Le grand défi consiste à pouvoir déterminer ce qu’est un scénario pertinent et à définir la méthode la plus efficace pour le réduire. Une autre question pour notre équipe R&D est : comment éviter de supprimer des scénarios qui auraient pu être utiles ?
Tout cela reste du domaine de la recherche et de la prospective. C’est pourquoi, pour le moment, nous préférons rester prudents. Mais oui, l’intelligence artificielle a sa place au sein de SCANeR Explore.
Quelles tendances voyez-vous émerger dans le secteur des véhicules autonomes ?
T. Nguyen : En ce qui concerne la reconnaissance, l’analyse et la perception, l’arrivée d’une plus grande puissance de calcul. L’IA nécessite une forte demande en puissance de calcul, ce qui peut constituer un frein à sa démocratisation.
E. Chevrier : L’intelligence artificielle est encore une boîte noire. Nous ne sommes pas en mesure de comprendre comment les décisions sont prises. Cela pose un problème particulier en aéronautique et dans l’automobile, où nous devons fournir des rapports d’analyse sur ce qui s’est passé et respecter les réglementations, notamment en matière de sécurité. L’intelligence artificielle n’est pas encore capable de trouver seule les bonnes solutions, mais peut-être plus tard, avec les bons objectifs et les bonnes données.
Dans le contexte des outils de simulation, considérez-vous l’IA comme une révolution ? Quel est votre avis sur l’impact de celle-ci dans un avenir proche ?
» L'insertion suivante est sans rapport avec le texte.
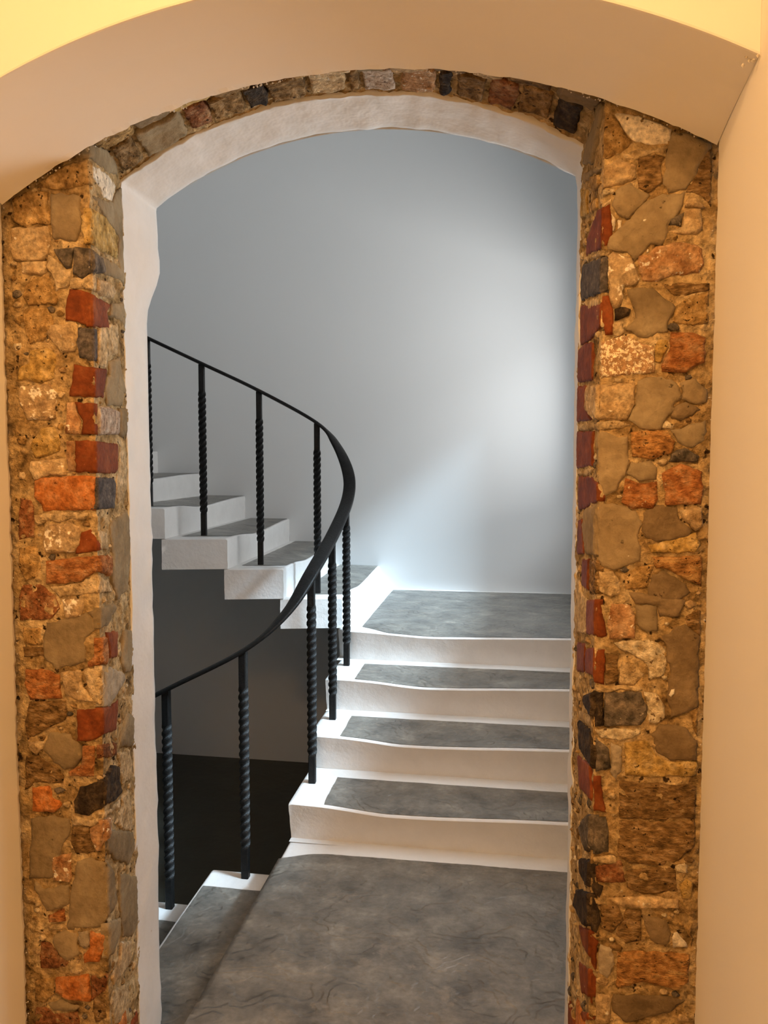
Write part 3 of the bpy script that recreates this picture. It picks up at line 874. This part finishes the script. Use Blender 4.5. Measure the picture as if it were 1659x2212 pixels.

T. Nguyen : Je dirais que ce n’est pas encore une révolution. Cela dit, l’IA apporte beaucoup de potentiel, d’opportunités, de difficultés et de questions. Malgré les effets d’annonce de certains, nous explorons encore tout ce que cela peut apporter de manière pratique.
Un mot de conclusion ?
E. Chevrier : Dans le domaine de l’IA, nous avons des projets de recherche avec IRT SystemX. Nous participons également à l’initiative gouvernementale Pack IA et sommes en contact avec la société Quantmetry. Avec leur aide, nous lancerons un projet pilote interne pour familiariser davantage nos ingénieurs avec l’IA et définir une feuille de route pour l’intégration de l’IA dans nos produits logiciels. À ce titre, nous identifierons et prioriserons les cas d’utilisation et établirons les sujets sur lesquels l’introduction d’une dose supplémentaire d’IA apportera un réel bénéfice à nos clients.